Thursday, 3 January 2013

Happy Birthday TCP/IP

Is this week the Internet's birthday?

True, by 1st January 1983 every computer on the ARPANET (all 400 of them) had to have switched over the that new-fangled packet-switching (finger-licking) protocol TCP/IP: you know, the one where all the computer networks can talk to each other and it becomes an interconnected network? With one bound communications are freed and the Internet is born ... or at least it's operational. So it's 30 years old today and there's more on the story at The Register.
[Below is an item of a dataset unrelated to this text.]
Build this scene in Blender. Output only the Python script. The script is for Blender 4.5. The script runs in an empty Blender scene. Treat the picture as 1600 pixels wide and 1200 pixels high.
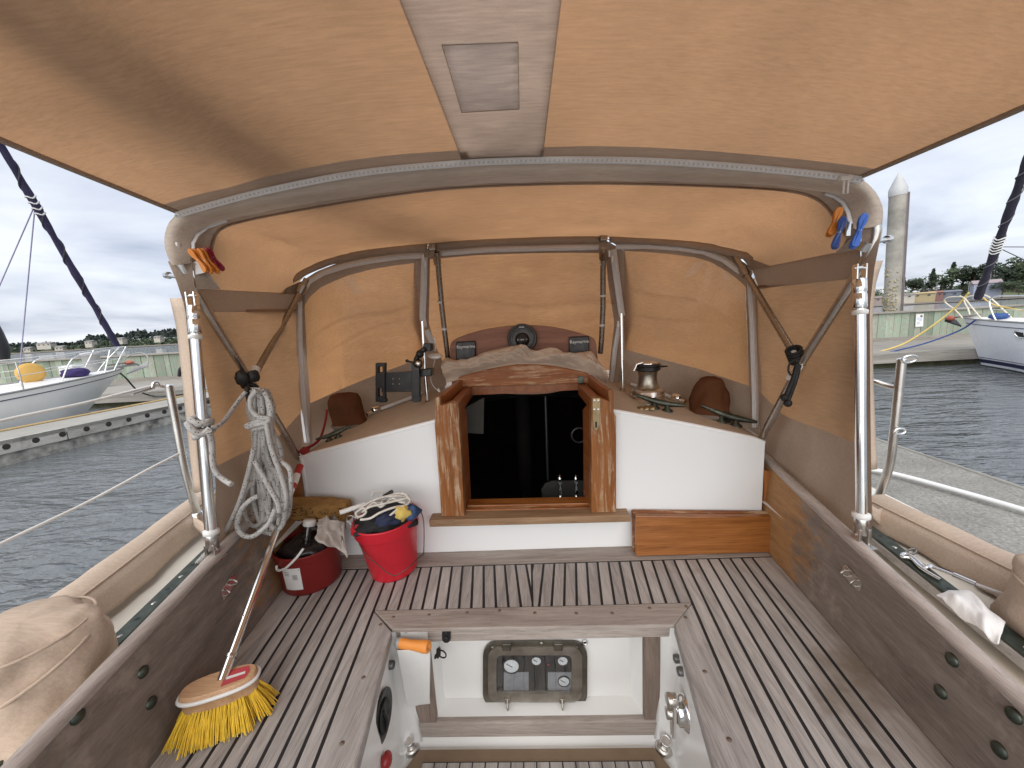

Of course, there are claims to be 'the birth of the Internet' that predate 1983: 1969 for example. That's when the first node on ARPANET (the Advanced Research Projects Agency of the US Department of Defense ... Network) was set up. If such historical things appeal then I recommend you check out the second-best book I ever read involving computer networks, Where Wizards Stay up Late by Katie Hafner and Matthew Lyon. (The best book? That would be The Cuckoo's Egg by Cliff Stoll. Moonlighting astronomy professor tracks hacker through the jungle of 1980s computer networking ... all for the sake of 75 cents.)

The 1969 date makes sense of the cartoon you'll find on this page of the ex delicto blog but you should check out the rest of the blog as well. It's a webcomic of law and nonsense and  the nonsense bits remind us all that the legendary (but fictional)  Mr Justice Cocklecarrot is actually alive and well.

A Happy New Year to one and all on the network.